Monday, January 16, 2012

Lipping Off


(Photograph courtesy of Kent Young,
who may well have been my first babysitter.)


A Brief Exchange Accurately, if Dishearteningly, Reflecting the Level of Discourse:

The Sister: What's with that balloon-headed dwarf on your shirt? Is that supposed to be some kind of retard?

The Oaf: It's a Miro, you cretin. You know, Miro? The painter? Idiot. I scored it at a gay couple estate sale. That's where everything I wear comes from these days.

So Friday went well. I was planning on doing a greatest-hits report on the reading, but Joe Clifford beat me to it, and said some very nice things about me. Frankly, I'm probably going to re-read that post every half-hour or so for the rest of my life. For the record? The show was strong from beginning to end, and it was a particular thrill to hear Mckay William's first reading, a genuine slice of history.

If you didn't read Joe's piece already (you should), he very generously praises the honesty of my execution. Well, I took some risks on Friday and I did so in order to achieve a greater degree of openness.

The last piece I did was the story of a physical assault, and my delivery was extremely aggressive. This time, Joe and I discussed the idea of pulling back. Joe mentioned David Gilmour's vocals in this connection, how he used flat expression to allow the listener emotional room for response, and that made me think of the old-school country and folk I love.

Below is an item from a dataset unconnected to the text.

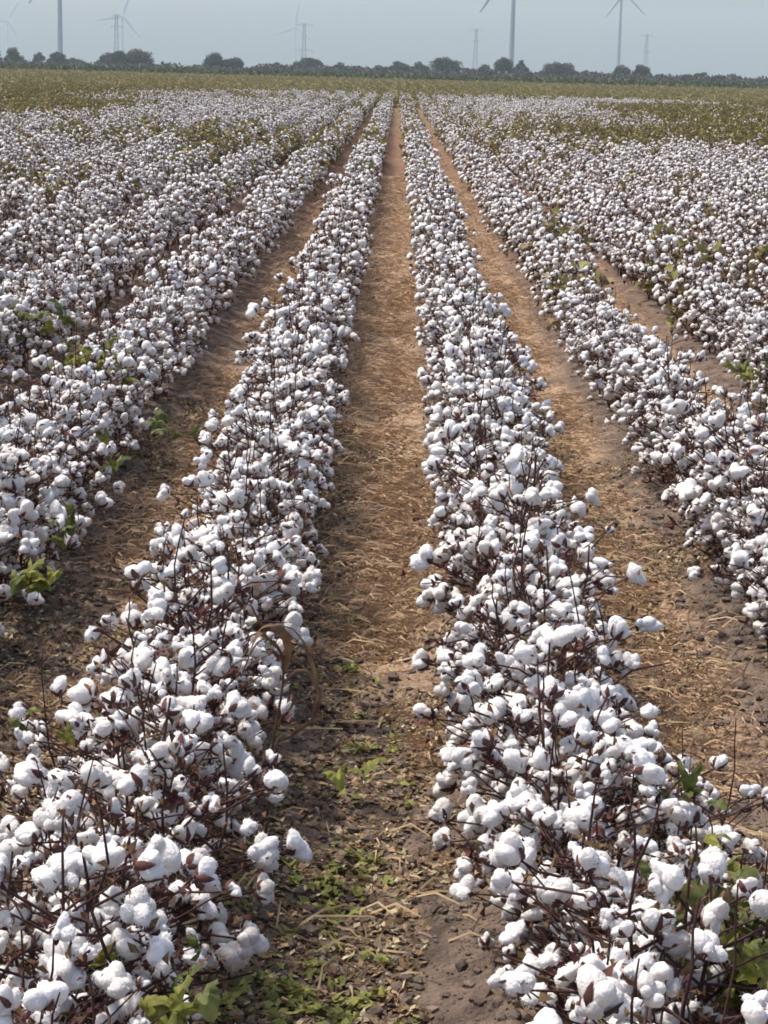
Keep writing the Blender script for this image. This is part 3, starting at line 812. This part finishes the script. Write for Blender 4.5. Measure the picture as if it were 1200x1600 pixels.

It also made me realize something. As we approached the reading on Friday, something was itching at the back of my head. In Joe's post, he mentions the significance of persona. Well, I realized that I was specifically looking forward to delivering a number of extremely confrontational lines, stuff along the lines of "Nothing kills a budding romance with a revivified suicide than her discovery that you've been stroking off to her debris."

And I realized that that particular type of provocation is defensive. That by putting physical necrophilia on the table I drew attention from emotional or spiritual necrophilia.

It also, let us be honest, makes me feel tough and dangerous to say crazy shit. I have some fairly serious social anxieties, and I have an actual fear of crowds. Despite this, standing up in front of an audience is one of the most natural, comfortable experiences I've ever had. I love it, but there is an edge to that enjoyment of the experience. To grip an audience firmly by the face, finger in the eye socket and thumb hooked under the jaw, to make them watch me draw the blade and force it in...

Have you ever had to fight a crowd? Physically? It is a moment of complete abandon. It is like taking flight. When you know the worst will occur, you are free.

And when you are free you can do amazing things. In fact, you cannot do amazing things unless you have both absolute restriction and absolute freedom.

The freedom to do nothing but fight.

That is the freedom performance offers me, but performance is not a fight. The initial creative act is mine, but after that I work for the audience. I come from a preaching people left and right, mother and father, and while my beliefs are not religious, my concern is with the state of the human soul, and this requires honesty first and foremost.

And I realized that in this piece, my confrontations were internal, and that if I were to deliver an honest experience, I needed to invite the audience into my world rather than assault them. That those nasty, brutal lines I had delivered over and over in my mind had to go.

When I was at Taos Toolbox, there was a sign on the wall. In big red letters it read, "Kill Your Darlings." Everyone who really writes is nodding in sympathy now.

I was fighting this in my head all day long. I did not make my decision until it was time to start reading.

I did my final line-edit while I read. I removed -- and I believe I did so seamlessly -- the most aggressive, confrontational passages in the manuscript, shifting the focus from shock value to introspection.

It was the perfect choice for me. A situation of maximum risk, where I felt a sense of absolute control. (This was an illusion -- I completely forgot about the existence of the mic, and just spoke as loudly as usual. It worked out, but next time, damnit...) Engaging the crowd, reading, performing, and line editing at the same time felt as though I was tap-dancing on a high-wire. Only perfectly normal, as though it was an embedded function.

I believe I need to find ways of doing this a little more often.